1. One problem may lie in the conventional structures of schools and classrooms, which become more anachronistic by the day in the face of rapidly changing conditions of life for young people. Education needs to take advantage of the levels of engagement elicited by the new media (games, social networking, interactive media), the increasing diversity of learner identities (teaching to the middle of the class becomes a less and less viable strategy), and the subjectivities of today's generations of learners who demand greater self-direction and autonomy.

Solution: We need to rethink, in a fundamental way, the job of teaching for the very near future. This requires cutting-edge research and development, and colleges of education, in partnership with school communities, are best positioned to do this.

Practicing what we preach: The majority of our departments and programs are ranked by U.S. News and World Report in the top ten of the nation; our graduates (teachers and educational leaders) are highly recruited for the difference they can make in their schools. We are reconfiguring the programs that prepare school leaders and redesigning our teacher preparation program so they more closely connect to our schools and explicitly prepare educators for an evidence-based practice. Moreover, we have had the courage to base our success on the performance of our local schools, in terms of both teacher retention and professionalism and the outcomes of their students.

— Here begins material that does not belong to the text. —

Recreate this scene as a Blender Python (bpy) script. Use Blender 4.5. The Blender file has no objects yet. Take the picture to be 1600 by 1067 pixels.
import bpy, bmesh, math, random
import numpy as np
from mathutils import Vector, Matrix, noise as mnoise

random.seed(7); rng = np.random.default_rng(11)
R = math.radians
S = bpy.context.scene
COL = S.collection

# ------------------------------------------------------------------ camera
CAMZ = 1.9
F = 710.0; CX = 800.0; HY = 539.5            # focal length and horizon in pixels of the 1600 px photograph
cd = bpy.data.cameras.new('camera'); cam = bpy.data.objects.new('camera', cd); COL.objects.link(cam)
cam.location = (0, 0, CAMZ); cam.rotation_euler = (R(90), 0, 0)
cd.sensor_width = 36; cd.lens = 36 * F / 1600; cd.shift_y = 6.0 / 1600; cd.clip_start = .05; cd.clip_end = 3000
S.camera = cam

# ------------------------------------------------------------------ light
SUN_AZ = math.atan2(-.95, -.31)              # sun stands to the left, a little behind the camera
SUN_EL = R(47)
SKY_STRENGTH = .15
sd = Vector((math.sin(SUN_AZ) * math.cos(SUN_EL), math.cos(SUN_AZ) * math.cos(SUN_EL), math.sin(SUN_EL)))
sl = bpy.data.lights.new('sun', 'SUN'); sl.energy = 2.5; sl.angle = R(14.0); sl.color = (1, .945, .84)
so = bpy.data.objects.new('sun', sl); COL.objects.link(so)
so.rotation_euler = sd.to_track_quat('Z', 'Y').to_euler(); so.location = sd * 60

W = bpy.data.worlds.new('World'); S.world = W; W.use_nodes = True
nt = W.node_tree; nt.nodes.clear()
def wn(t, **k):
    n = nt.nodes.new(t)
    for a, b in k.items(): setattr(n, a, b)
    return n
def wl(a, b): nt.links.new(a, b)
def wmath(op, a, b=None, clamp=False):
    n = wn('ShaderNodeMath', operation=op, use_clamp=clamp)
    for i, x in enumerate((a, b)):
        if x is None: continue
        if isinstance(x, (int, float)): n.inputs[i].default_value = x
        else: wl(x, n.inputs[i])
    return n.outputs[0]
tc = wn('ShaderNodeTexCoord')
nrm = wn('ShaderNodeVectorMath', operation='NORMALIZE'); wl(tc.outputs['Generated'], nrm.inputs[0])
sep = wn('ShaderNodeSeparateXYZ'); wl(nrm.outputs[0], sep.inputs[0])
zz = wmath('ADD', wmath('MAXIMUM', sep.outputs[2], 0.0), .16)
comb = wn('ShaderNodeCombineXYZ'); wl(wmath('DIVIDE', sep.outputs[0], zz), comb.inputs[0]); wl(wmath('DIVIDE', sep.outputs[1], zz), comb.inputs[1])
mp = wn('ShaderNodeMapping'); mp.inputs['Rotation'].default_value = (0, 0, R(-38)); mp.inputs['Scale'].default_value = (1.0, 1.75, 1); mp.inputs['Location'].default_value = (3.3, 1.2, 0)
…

2. Alternative certification (such as Teach for America) and institutional structures (such as charter schools) represent uneven progress at best. Research tells us this. Moreover, a key issue is that these reforms are not scalable, and cannot provide a basis for professional development or school redesign across the board. The challenge we face is so enormous that broad institutional reform is needed, rather than reforms that impact so few and leave so much of an unworkable system in place.

Solution: Formal training is needed for all teachers, and better training is needed for those formally trained. If the delegation of power to charter schools leads to a quality education, a similar authority structure would be good for all schools.

Practicing what we preach: We offer a number of pathways for educational professionals, including a growing suite of online learning options that expand access and choice.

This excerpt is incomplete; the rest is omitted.